Do this: Retype, please, the listing from its opening line through the line that contains "R = math.radians", both included, without the pictures.

Data excerpt:
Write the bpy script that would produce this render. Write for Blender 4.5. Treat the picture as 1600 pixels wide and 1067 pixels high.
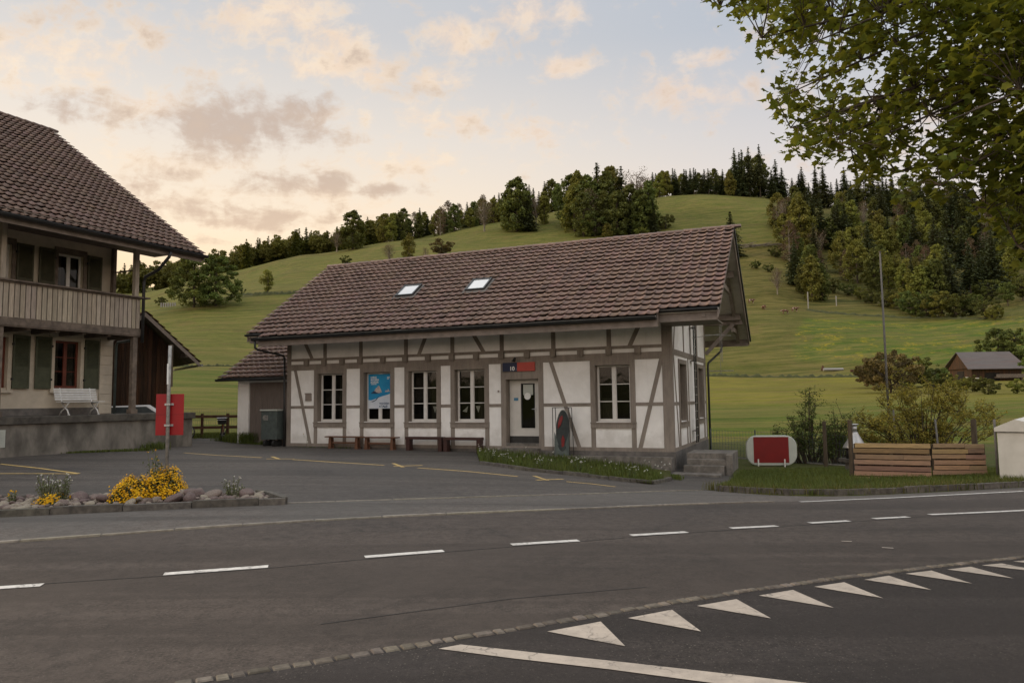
import bpy, math, random
import numpy as np
from mathutils import Vector, Matrix
random.seed(7); RNG = np.random.default_rng(7)
scene = bpy.context.scene
for o in list(bpy.data.objects): bpy.data.objects.remove(o)
C = scene.collection
R = math.radians

# ------------------------------------------------------------------ camera
F = 1136.36; PITCH = 0.08003; ROLL = -0.0125; YAW = 0.3961
cp, sp = math.cos(PITCH), math.sin(PITCH)
_fw = np.array([0, cp, sp]); _u = np.array([0, -sp, cp]); _r = np.array([1., 0, 0])
cr, sr = math.cos(ROLL), math.sin(ROLL)
RR = cr*_r + sr*_u; UU = cr*_u - sr*_r
cam_d = bpy.data.cameras.new('camera'); cam = bpy.data.objects.new('camera', cam_d); C.objects.link(cam)
cam_d.sensor_width = 36; cam_d.lens = F/1600*36; cam_d.clip_start = 0.1; cam_d.clip_end = 5000
m = Matrix.Identity(4)
for i in range(3):
    m[i][0] = RR[i]; m[i][1] = UU[i]; m[i][2] = -_fw[i]
cam.matrix_world = m
scene.camera = cam

# ------------------------------------------------------------------ world, sun, exposure
scene.view_settings.view_transform = 'Standard'; scene.view_settings.look = 'None'
scene.view_settings.exposure = 0.2; scene.view_settings.gamma = 1.0
SUN_EL, SUN_AZ = R(20), R(-82)      # azimuth measured from the view axis, negative = left
w = bpy.data.worlds.new("World"); scene.world = w; w.use_nodes = True
nt = w.node_tree; nt.nodes.clear()
def N(nt, t, **kw):
    n = nt.nodes.new(t)
    for k, v in kw.items(): setattr(n, k, v)
    return n
def link(nt, a, b): nt.links.new(a, b)
def math_(nt, op, a, b=None, c=None, clamp=False):
    n = N(nt, 'ShaderNodeMath', operation=op); n.use_clamp = clamp
    for i, x in enumerate((a, b, c)):
        if x is None: continue
        if isinstance(x, (int, float)): n.inputs[i].default_value = x
        else: link(nt, x, n.inputs[i])
    return n.outputs[0]
def mixc(nt, f, a, b, mode='MIX'):
    n = N(nt, 'ShaderNodeMix', data_type='RGBA', blend_type=mode)
    for s, x in ((n.inputs[0], f), (n.inputs[6], a), (n.inputs[7], b)):
        if isinstance(x, (int, float)): s.default_value = x
        elif isinstance(x, (tuple, list)): s.default_value = tuple(x)[:3] + (1,)
        else: link(nt, x, s)
    return n.outputs[2]
def ramp(nt, f, stops, interp='LINEAR'):
    n = N(nt, 'ShaderNodeValToRGB'); cr_ = n.color_ramp; cr_.interpolation = interp
    while len(cr_.elements) < len(stops): cr_.elements.new(0.5)
    for e, (p, c) in zip(cr_.elements, stops):
        e.position = p; e.color = (tuple(c) + (1,))[:4] if isinstance(c, (tuple, list)) else (c, c, c, 1)
    link(nt, f, n.inputs[0]); return n.outputs[0]
def noise(nt, vec, scale, detail=4, rough=.55, dist=0.):
    n = N(nt, 'ShaderNodeTexNoise'); n.inputs['Scale'].default_value = scale
    n.inputs['Detail'].default_value = detail; n.inputs['Roughness'].default_value = rough
    n.inputs['Distortion'].default_value = dist
    if vec is not None: link(nt, vec, n.inputs['Vector'])
    return n
def smooth(nt, x, a, b):
    n = N(nt, 'ShaderNodeMapRange', interpolation_type='SMOOTHSTEP')
    n.inputs[1].default_value = a; n.inputs[2].default_value = b
    link(nt, x, n.inputs[0]); return n.outputs[0]
def build_world():
    tc = N(nt, 'ShaderNodeTexCoord'); sx = N(nt, 'ShaderNodeSeparateXYZ'); link(nt, tc.outputs['Generated'], sx.inputs[0])
    x, y, z = sx.outputs
    el = math_(nt, 'MAXIMUM', z, 0.0)
    warm = ramp(nt, el, [(0, (1.0, .60, .26)), (.12, (1.0, .68, .35)), (.22, (.92, .74, .53)), (.34, (.76, .68, .59)), (.46, (.58, .565, .555)), (.65, (.50, .52, .56)), (1, (.50, .52, .56))])
    cool = ramp(nt, el, [(0, (.80, .62, .50)), (.14, (.76, .64, .56)), (.28, (.66, .61, .585)), (.45, (.44, .475, .53)), (.65, (.44, .48, .55)), (1, (.42, .47, .55))])
    # how near the direction lies to the sun's azimuth
    sd = (math.sin(R(-30)), math.cos(R(-30)))
    d = math_(nt, 'ADD', math_(nt, 'MULTIPLY', x, sd[0]), math_(nt, 'MULTIPLY', y, sd[1]))
    f = smooth(nt, d, .50, .97)
    base = mixc(nt, f, cool, warm)
    # clouds laid out on a sheet overhead plus the banks seen over the valley
    y1 = math_(nt, 'MAXIMUM', y, .12)
    s = math_(nt, 'DIVIDE', x, y1); t = math_(nt, 'DIVIDE', z, y1)
    cv = N(nt, 'ShaderNodeCombineXYZ'); link(nt, s, cv.inputs[0]); link(nt, t, cv.inputs[1])
    zz = math_(nt, 'ADD', el, .16)
    pv = N(nt, 'ShaderNodeCombineXYZ'); link(nt, math_(nt, 'DIVIDE', x, zz), pv.inputs[0]); link(nt, math_(nt, 'DIVIDE', y, zz), pv.inputs[1])
    n1 = noise(nt, pv.outputs[0], 2.6, 8, .62, .35).outputs[0]
    n2 = noise(nt, pv.outputs[0], 7.5, 8, .68, .4).outputs[0]
    n3 = noise(nt, cv.outputs[0], 26, 6, .6, .3).outputs[0]
    nn = math_(nt, 'ADD', math_(nt, 'MULTIPLY', math_(nt, 'SUBTRACT', n1, .5), .62), math_(nt, 'ADD', math_(nt, 'MULTIPLY', math_(nt, 'SUBTRACT', n2, .5), .55), math_(nt, 'MULTIPLY_ADD', math_(nt, 'SUBTRACT', n3, .5), .62, .5)))
    def blobs(L):
        acc = None
        for px, py, rx, ry, a in L:
            r = _fw + RR*(px-800)/F - UU*(py-533.5)/F
            s0, t0 = r[0]/r[1], r[2]/r[1]
            a1 = N(nt, 'ShaderNodeVectorMath', operation='SUBTRACT'); link(nt, cv.outputs[0], a1.inputs[0]); a1.inputs[1].default_value = (s0, t0, 0)
            a2 = N(nt, 'ShaderNodeVectorMath', operation='MULTIPLY'); link(nt, a1.outputs[0], a2.inputs[0]); a2.inputs[1].default_value = (F/rx, F/ry, 0)
            a3 = N(nt, 'ShaderNodeVectorMath', operation='LENGTH'); link(nt, a2.outputs[0], a3.inputs[0])
            mr = N(nt, 'ShaderNodeMapRange', interpolation_type='SMOOTHSTEP'); link(nt, a3.outputs['Value'], mr.inputs[0])
            mr.inputs[1].default_value = 1.8; mr.inputs[2].default_value = 0.1; mr.inputs[3].default_value = 0; mr.inputs[4].default_value = a
            acc = mr.outputs[0] if acc is None else math_(nt, 'MAXIMUM', acc, mr.outputs[0])
        return acc
    front = smooth(nt, y, .1, .35)
    lb = blobs([(70, 70, 150, 60, .8), (440, 25, 110, 50, .9), (520, 65, 80, 40, .9), (490, 105, 130, 28, .85), (570, 120, 50, 20, .7), (600, 185, 170, 28, .75), (715, 60, 60, 38, .9), (770, 30, 40, 20, .6), (840, 20, 90, 35, .9), (690, 122, 45, 16, .8), (880, 105, 60, 20, .85), (1090, 92, 60, 16, .7), (1080, 140, 120, 42, .6), (215, 165, 100, 24, .7), (130, 110, 90, 40, .6), (320, 250, 260, 60, .5), (680, 250, 170, 22, .6), (40, 135, 60, 22, .5), (380, 300, 260, 60, .6), (860, 205, 130, 25, .45)])
    db = blobs([(385, 200, 150, 52, 1.0), (330, 185, 90, 25, .8), (475, 170, 60, 32, .8), (430, 285, 110, 24, .75), (515, 285, 50, 18, .8), (350, 330, 160, 28, .6), (105, 170, 120, 26, .6), (600, 298, 70, 12, .7), (240, 300, 120, 40, .5), (400, 345, 90, 16, .6), (70, 40, 90, 30, .35)])
    lg = math_(nt, 'ADD', nn, math_(nt, 'MULTIPLY', math_(nt, 'MULTIPLY', lb, front), .21))
    lmask = smooth(nt, lg, .50, .80)
    lcol = mixc(nt, f, (.80, .60, .47), (.92, .66, .43))
    lcol2 = mixc(nt, f, (.86, .68, .54), (.98, .76, .52))
    lc = mixc(nt, smooth(nt, n3, .4, .65), lcol, lcol2)
    col = mixc(nt, math_(nt, 'MULTIPLY', lmask, .72), base, lc)
    dg = math_(nt, 'ADD', nn, math_(nt, 'MULTIPLY', math_(nt, 'MULTIPLY', db, front), .30))
    dmask = smooth(nt, dg, .53, .80)
    dcol = ramp(nt, el, [(0, (.82, .53, .30)), (.16, (.68, .47, .31)), (.30, (.50, .37, .28)), (1, (.45, .38, .34))])
    col = mixc(nt, math_(nt, 'MULTIPLY', dmask, .80), col, dcol)
    # unseen sky overhead and behind the viewer, boosted to light the foreground
    gain = math_(nt, 'ADD', math_(nt, 'MULTIPLY_ADD', smooth(nt, z, .56, .85), 1.75, 1.0), math_(nt, 'MULTIPLY', smooth(nt, math_(nt, 'MULTIPLY', y, -1.0), .0, .6), .95))
    gv = N(nt, 'ShaderNodeCombineXYZ'); link(nt, gain, gv.inputs[0]); link(nt, math_(nt, 'MULTIPLY_ADD', gain, .90, .10), gv.inputs[1]); link(nt, math_(nt, 'MULTIPLY_ADD', gain, .72, .28), gv.inputs[2])
    col = mixc(nt, 1.0, col, gv.outputs[0], 'MULTIPLY')
    sky = N(nt, 'ShaderNodeTexSky', sky_type='NISHITA'); sky.sun_disc = False
    sky.sun_elevation = SUN_EL; sky.sun_rotation = SUN_AZ
    sb = N(nt, 'ShaderNodeBackground'); link(nt, sky.outputs[0], sb.inputs[0]); sb.inputs[1].default_value = .012
    cb = N(nt, 'ShaderNodeBackground'); link(nt, col, cb.inputs[0]); cb.inputs[1].default_value = .95
    ad = N(nt, 'ShaderNodeAddShader'); link(nt, sb.outputs[0], ad.inputs[0]); link(nt, cb.outputs[0], ad.inputs[1])
    out = N(nt, 'ShaderNodeOutputWorld'); link(nt, ad.outputs[0], out.inputs[0])
build_world()
sl = bpy.data.lights.new('sun', 'SUN'); sl.energy = 2.0; sl.angle = R(16); sl.color = (1, .76, .50)
so = bpy.data.objects.new('sun', sl); C.objects.link(so)
sdir = Vector((math.sin(SUN_AZ)*math.cos(SUN_EL), math.cos(SUN_AZ)*math.cos(SUN_EL), math.sin(SUN_EL)))
so.rotation_euler = sdir.to_track_quat('Z', 'Y').to_euler()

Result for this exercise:
Write the bpy script that would produce this render. Write for Blender 4.5. Treat the picture as 1600 pixels wide and 1067 pixels high.
import bpy, math, random
import numpy as np
from mathutils import Vector, Matrix
random.seed(7); RNG = np.random.default_rng(7)
scene = bpy.context.scene
for o in list(bpy.data.objects): bpy.data.objects.remove(o)
C = scene.collection
R = math.radians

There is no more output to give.